Did the prosecution have an obligation to disclose to the defense Greenglass's grand jury testimony? Today, the rules of evidence absolutely require prosecutors to disclose to the defense all prior statements of a witness which the defense may use to attack that witness's credibility. Indeed, cross-examination of any witness by confronting that witness with his or her prior inconsistent statements, including significant omissions - as Greenglass's grand jury testimony certainly was - is probably the most common technique used to undermine a witness' credibility. The theory is that a witness who says one thing today, and something different tomorrow, is less trustworthy than a witness who tells consistent stories. Whether this theory is well-founded or not is debatable. But certainly the ability of a lawyer to confront a witness with his or her prior inconsistent accounts of an event may assist the jury to evaluate the witness's truthfulness and accuracy.

But in 1951 a prosecutor was not required to disclose to the defense prior statements of a witness, and certainly not required to disclose secret grand jury testimony. However, at the time, there was one major exception: prosecutors then, as now, are constitutionally and ethically required to play fair, and not to strike "foul blows." Prosecutors then, as now, were cautioned that to allow a key witness to give perjured testimony without disclosing the fact violates due process. Prosecutors then, as now, were cautioned by the Canons of Professional Ethics that it is the primary duty of the prosecutor "to see that justice is done," and that "the suppression of facts capable of establishing the innocence of the accused is highly reprehensible."

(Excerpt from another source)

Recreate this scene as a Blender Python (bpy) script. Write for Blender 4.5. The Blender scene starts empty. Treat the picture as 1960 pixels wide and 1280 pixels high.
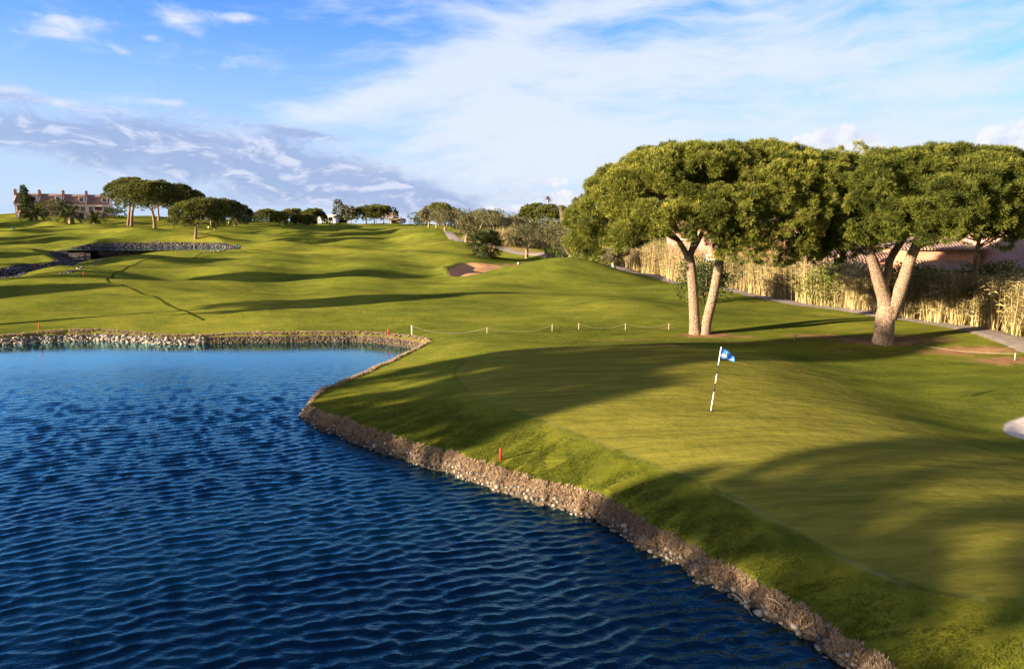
import bpy, math, random
import numpy as np
from math import radians as rad, sin, cos, tan, atan, pi
from mathutils import Vector, noise as mnoise

S = bpy.context.scene
COL = S.collection
rng = np.random.default_rng(7)
random.seed(7)

# ------------------------------------------------------------------ camera model
F, CX, CY = 1307.0, 980.0, 640.0
HOR = 430.0
PITCH = atan((CY - HOR) / F)
CAMZ = 7.3
SUN_AZ, SUN_EL = 23.0, 11.0          # light travels towards +x, turned 23 degrees to +y


def ray(px, py):
    dx, dy = (px - CX) / F, (CY - py) / F
    return np.array([dx, cos(PITCH) + dy * sin(PITCH), -sin(PITCH) + dy * cos(PITCH)])


def at_z(px, py, z=0.0):
    v = ray(px, py)
    t = (z - CAMZ) / v[2]
    return np.array([v[0] * t, v[1] * t, z])


def at_d(px, py, d):
    v = ray(px, py)
    t = d / v[1]
    return np.array([v[0] * t, d, CAMZ + v[2] * t])


# ------------------------------------------------------------------ object helpers
def link(o):
    COL.objects.link(o)
    return o


def tag(o, label=None, cat=None, group=None, kind=None):
    if label: o["label"] = label
    if cat: o["category"] = cat
    if group: o["group"] = group
    if kind: o["kind"] = kind
    return o


def empty(name, loc, label, cat, group=None, rz=0.0, sc=1.0):
    o = link(bpy.data.objects.new(name, None))
    o.location = [float(v) for v in loc]
    o.rotation_euler = (0, 0, rz)
    o.scale = (sc, sc, sc)
    o.empty_display_size = 0.2
    return tag(o, label, cat, group)


def copy_tree(o, loc, rz=0.0, sc=None, label=None):
    r = o.copy(); COL.objects.link(r)
    r.location = [float(v) for v in loc]
    r.rotation_euler = (0, 0, rz)
    if sc is not None: r.scale = (sc, sc, sc) if np.isscalar(sc) else sc
    if label: r["label"] = label
    for ch in list(o.children):
        c = ch.copy(); COL.objects.link(c); c.parent = r
        for g in list(ch.children):
            d = g.copy(); COL.objects.link(d); d.parent = c
    return r


class MB:
    """collects vertices / faces, builds ONE mesh object"""
    def __init__(s):
        s.v, s.f, s.m, s.n = [], [], [], 0
        s.var = []

    def add(s, v, f, mi=0, var=0.5):
        v = np.asarray(v, float)
        s.v.append(v)
        s.f.extend([tuple(int(i) + s.n for i in q) for q in f])
        s.m.extend([mi] * len(f))
        s.var.append(np.full(len(v), var))
        s.n += len(v)

    def box(s, c, d, rz=0.0, mi=0):
        x, y, z = np.array(d) / 2.0
        v = np.array([[-x, -y, -z], [x, -y, -z], [x, y, -z], [-x, y, -z], [-x, -y, z], [x, -y, z], [x, y, z], [-x, y, z]])
        if rz:
            cz, sz = cos(rz), sin(rz)
            v = v @ np.array([[cz, sz, 0], [-sz, cz, 0], [0, 0, 1]])
        s.add(v + np.array(c), [(0, 3, 2, 1), (4, 5, 6, 7), (0, 1, 5, 4), (1, 2, 6, 5), (2, 3, 7, 6), (3, 0, 4, 7)], mi)
        return s

    def tube(s, pts, rads, n=8, cap=True, mi=0, wob=0.0):
        pts = np.asarray(pts, float)
        k = len(pts)
        rads = np.broadcast_to(np.asarray(rads, float), (k,))
        T = np.gradient(pts, axis=0)
        T /= np.linalg.norm(T, axis=1)[:, None] + 1e-9
        ref = np.array([1.0, 0, 0]) if abs(T[0][0]) < 0.8 else np.array([0, 1.0, 0])
        V = []
        a = np.linspace(0, 2 * pi, n, endpoint=False)
        for i in range(k):
            u = ref - T[i] * ref.dot(T[i]); u /= np.linalg.norm(u) + 1e-9
            w = np.cross(T[i], u)
            r = rads[i] * (1 + (rng.normal(0, wob, n) if wob else 0))
            V.append(pts[i] + (np.cos(a) * r)[:, None] * u + (np.sin(a) * r)[:, None] * w)
        V = np.concatenate(V)
        Fc = []
        for i in range(k - 1):
            for j in range(n):
                j2 = (j + 1) % n
                Fc.append((i * n + j, i * n + j2, (i + 1) * n + j2, (i + 1) * n + j))
        if cap:
            Fc.append(tuple(range(n - 1, -1, -1)))
            Fc.append(tuple((k - 1) * n + j for j in range(n)))
        s.add(V, Fc, mi)
        return s

    def build(s, name, mats, parent=None, smooth=False):
        me = bpy.data.meshes.new(name)
        me.from_pydata(np.concatenate(s.v).tolist() if s.v else [], [], s.f)
        for m in (mats if isinstance(mats, (list, tuple)) else [mats]): me.materials.append(m)
        me.polygons.foreach_set("material_index", s.m)
        at = me.attributes.new("var", "FLOAT", "POINT")
        at.data.foreach_set("value", np.concatenate(s.var))
        if smooth: me.polygons.foreach_set("use_smooth", [True] * len(s.f))
        me.update()
        o = link(bpy.data.objects.new(name, me))
        if parent: o.parent = parent
        return o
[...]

If Greenglass's grand jury testimony is the truth, and if his later acknowledgement that he lied at the trial is also true, then Ethel Rosenberg was not proved to have had any part in the espionage plot and was wrongfully convicted and executed. Unquestionably, the prosecution as a matter of fairness and justice had a duty to disclose his grand jury testimony to the defense. Now, 65 years later, we have this additional information to evaluate Greenglass's credibility. But the government had this information all the time. We'll probably never know exactly what the prosecutors did in engineering the convictions and executions of Julius and Ethel Rosenberg, but it is more than troubling to believe that Cold War hysteria drove them to design a prosecution that may have resulted in the conviction and execution of an innocent person.